Son las 23:00 horas de una noche cualquiera de verano. Permanezco en casa con la ventana abierta y, en mi momento de mayor paz y tranquilidad existencial comienza el concierto de niña-rata, con sus arrítmicos “iiiiiiiiiiiiiii aiiiiiiiiiii” a intervalos de unos 12 segundos. Me asomo como siempre y ahí está, niña-rata, sentada en un banco del parquecito infantil que tengo enfrente, mientras los papás-rata devoran pipas hinchando los mofletes mirando hacia un muro que tienen unos metros más adelante, como intentando fijar ahí sus pensamientos y así escapar de la deflagración moral que supone haber parido a la niña-rata.

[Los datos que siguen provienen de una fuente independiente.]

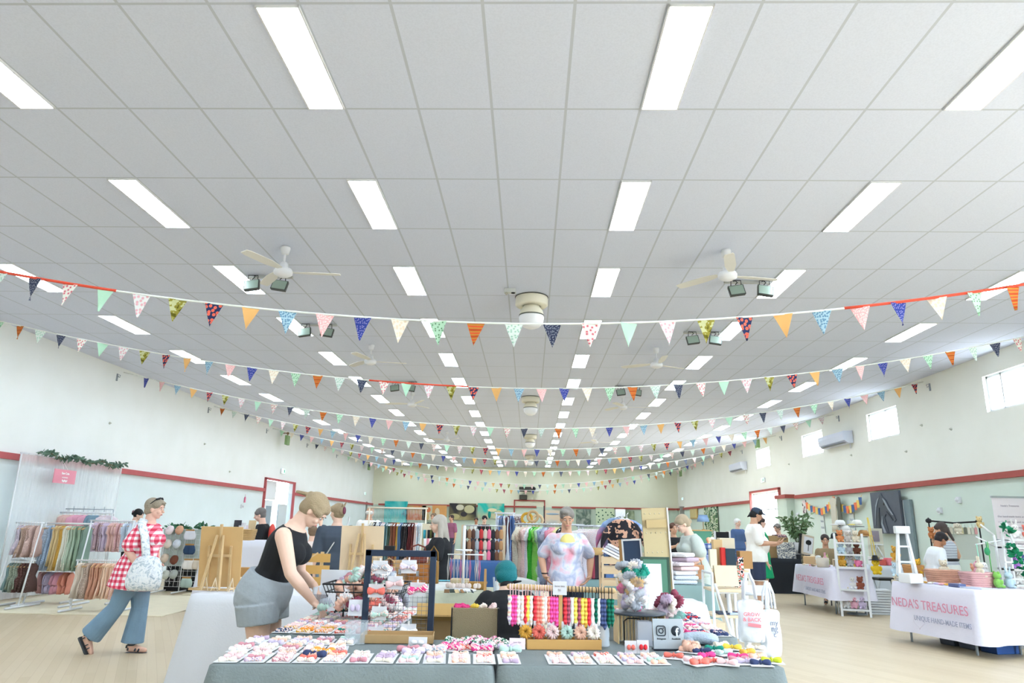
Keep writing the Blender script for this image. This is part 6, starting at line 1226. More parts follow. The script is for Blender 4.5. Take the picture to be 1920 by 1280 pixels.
# olive cloth table with necklace stand
YO = 7.15; olv = mat((186, 188, 166), .9, 'cloth_olive', bmp=(14, .7), var=.06)
folding_table('folding table under the pale olive cloth', (xx(872, YO), YO+.28), .62, .6, 0, .745)
cloth('tablecloth', 'crumpled pale olive cloth over the jewellery table in front of the blue cloth', (xx(872, YO), YO+.3), .66, .66, 0, .76, .72, olv, amp=.05, seed=31, flare=.05)
XP = xx(871, 7.25); zt_ = zz(871, 985, 7.25)
r = thing('necklace_stand', 'tall white stand with hooks holding cord necklaces on the olive table', 'stand', (XP, 7.25, .767)); hh_ = zt_-.767
q = MB(); q.tube([(0, 0, 0), (0, 0, hh_)], .014, 10); q.build('pole', RW, r)
q = MB(); q.lathe([(.001, .0), (.13, 0), (.135, .012), (.10, .018), (.02, .03), (.001, .03)], n=32); q.build('base', RW, r)
q = MB(); q.tube([(-.16, 0, hh_*.55), (.2, .02, hh_*.55)], .006, 6); q.tube([(0, -.15, hh_*.62), (0, .15, hh_*.62)], .006, 6); q.tube([(.08*cos(a), .08*sin(a), hh_*.62) for a in [k_*pi/8 for k_ in range(16)]], .006, 6, closed=True); q.build('hook_arm', RW, r)
for i in range(11):
    x = -.15+i*.031 if i < 8 else -.02+i*.018; r = thing('necklace', '%s cord necklace with a round pendant on the white stand, %s from the left' % (['white', 'pink', 'beige'][i % 3], nth(i)), 'necklace', (XP+x, 7.25-.02*(i % 3), .767+hh_*.55), 0, 'necklaces on the white stand')
    q = MB(); q.tube([(0, 0, 0), (-.008, 0, -.13), (0, 0, -.27), (.008, 0, -.13)], .0035, 5, closed=True); q.build('cord', mat([(236, 234, 230), (226, 120, 140), (214, 200, 176)][i % 3], .7), r); q = MB(); q.ell((0, 0, -.29), (.02, .008, .025)); q.build('pendant', mat((232, 216, 208), .5, 'pendant'), r)
basket('white wire basket on the olive table left of the necklace stand', 862, 1092, 7.45, .17, .14, .10, m_=mat((214, 196, 160), .6, 'basket_pale'), z=.767); basket('brown rattan tray right of the necklace stand', 892, 1092, 7.5, .22, .16, .07, m_=mat((190, 146, 80), .6, 'rattan', bmp=(160, .6)), z=.767)
r = thing('wooden_stand', 'small amber A frame stand of earring cards before the teal haired person', 'stand', (xx(912, 7.0), 7.0, .767)); q = MB(); q.bar((0, -.06, 0), (0, 0, .22), .02, .02); q.bar((0, .08, 0), (0, 0, .22), .02, .02); q.build('frame', WOODD, r)
for i in range(6):
    q = MB(); q.box((0, 0, 0), (.05, .004, .035), M=Matrix.Rotation(-.6, 4, 'X')); props(q.build('leather_card', mat([(120, 90, 60), (60, 70, 66), (190, 170, 130), (150, 110, 70), (230, 226, 214), (90, 100, 110)][i], .6), loc=(xx(845+i*9, 7.2), 7.05+.03*(i % 2), .78), rz=i*.4), 'flat pendant card on the olive table, %s from the left' % nth(i), 'card', 'pendant cards on the olive table')
# blue cloth table further back with odds and ends
YU = 9.4
folding_table('folding table under the blue cloth', (xx(880, YU), YU+.3), 1.05, .6, 0, .745); cloth('tablecloth', 'denim blue cloth over the table behind the necklace stand', (xx(880, YU), YU+.3), 1.08, .64, 0, .93, .9, mat((60, 96, 146), .85, 'cloth_blue'), amp=.03, seed=33)
cloth('tablecloth', 'turquoise cloth draped over a low box by the woman with glasses', (xx(832, 7.95), 7.95), .26, .3, 0, .80, .1, mat((110, 190, 208), .8, 'cloth_turq'), amp=.005, seed=34, flare=.0); q = MB(); q.box((0, 0, .345), (.25, .28, .69)); props(q.build('storage_box', mat((120, 46, 96), .7, 'box_plum'), loc=(xx(832, 7.95), 7.95, 0)), 'plum box under the turquoise cloth', 'box')
r = thing('plush_toy', 'small plush toy with a yellow hat on the blue cloth', 'plush toy', (xx(834, YU+.1), YU+.1, .935)); q = MB(); q.ell((0, 0, .06), (.05, .04, .06)); q.build('body', mat((226, 226, 222), .9, 'plush_white'), r); q = MB(); q.ell((0, 0, .13), (.045, .045, .035)); q.build('hat', mat((236, 224, 90), .8, 'hat_yellow'), r)
r = thing('display_rack', 'timber and wire display rack of keyrings behind the necklace stand', 'display rack', (xx(905, 9.9), 9.9, .935)); z_ = zz(905, 984, 9.9)-.935
for px in (868, 945): q = MB(); q.box((xx(px, 9.9)-r.location.x, 0, z_/2), (.045, .04, z_)); q.build('post', WOODL, r)
q = MB(); [q.tube([(xx(868, 9.9)-r.location.x, 0, z_*f), (xx(945, 9.9)-r.location.x, 0, z_*f)], .008, 6) for f in (.98, .66, .36)]; q.build('rail', METAL, r)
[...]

El chillido se detiene unos segundos, mamá-rata se ha acercado y le ha dado un brusco de pan. Niña-rata lo sostiene en la mano, mirándolo con curiosidad, y posteriormente lo arroja al suelo para proceder a continuar su concierto. Esta es su noche y no la van a callar.
Finalmente, papá-rata se levanta –como siempre- y hace lo que debería haber hecho desde el principio, coger a niña-rata y darle su sesión de columpio durante la próxima hora. Ya no puede roer pipas, pero el silencio ha vuelto a la madriguera. Bueno, no tanto, mañana me acercaré a poner aceite al columpio.
Son las 00.00 horas de un día cualquiera de verano.